In the beginning, what some would call the good ole’ day, bitcoin mining was done on a PC (computer) via the CPU. Initially, Bitcoin miners simply ran Satoshi’s (Bitcoin creator) mining code on their computers and would simply add more computers to improve their mining output. Eventually the program was migrated to use graphics cards and the mining difficulty algorithm rose so much that mining on a CPU became obsolete.
The cost of electricity was more than you could mine via a CPU Bitcoin Mining rig. The biggest problem that GPU miners had and still have is keeping their rigs cool. A hot rig can run slow but more importantly it can overheat and ruin the hardware itself. Heat is the number 1 killer of electronics so keep your rigs cool anyway you can.
Eventually the bitcoin mining world would progressed to using Field Programmable Gate Arrays (FPGA) as another alternative mining hardware rig. While FPGAs did not provide a huge increase in mining speed over GPU’s, they did use a lot less electricity. A typical 600 MH/s graphics card can use about 400w of power, whereas a typical FPGA mining device would use about 80w of power while processing at the same hash rate. Power efficiency is a crucial element in any bitcoin minors profitability calculator.
The bitcoin mining arena is now migrating over to ASICs or Application Specific Integrated Circuits. An ASIC is a computer chip that is designed specifically for one task. The fact that an ASIC can only perform one job is countered by the fact that an ASIC can offer a 100x increase in hashing power and at the same time reduce power consumption.

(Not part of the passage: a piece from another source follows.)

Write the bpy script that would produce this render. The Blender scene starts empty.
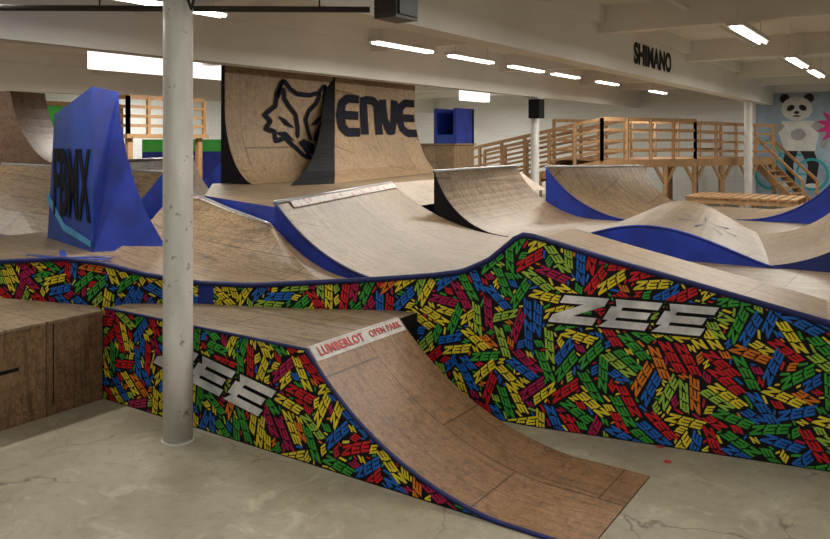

There are several start up companies rushing to the market to get the fastest least expensive bitcoin ASIC mining rig to the bitcoin miners. Unlike the CPUs or GPUS, the ASICs appear to be here to stay. There is no foreseeable technology coming along to supplant the ASIC as the bitcoin mining rig of the future. What ASIC manufacturing companies are doing now is trying to reduce power consumption while at the same time, increasing hash rate.
Avalon was the first ASIC to actually hit the market and the frenzy was so great that some of these were selling upwards of 30 to 40k on the secondary market. Avalon was scheduled to release 3 different batches of ASICs but to date have only released 2. Butterfly Labs struggled greatly getting their ASICs to the miners but eventually were able to get their smallest box, the Jalepeno released in the summer 2013.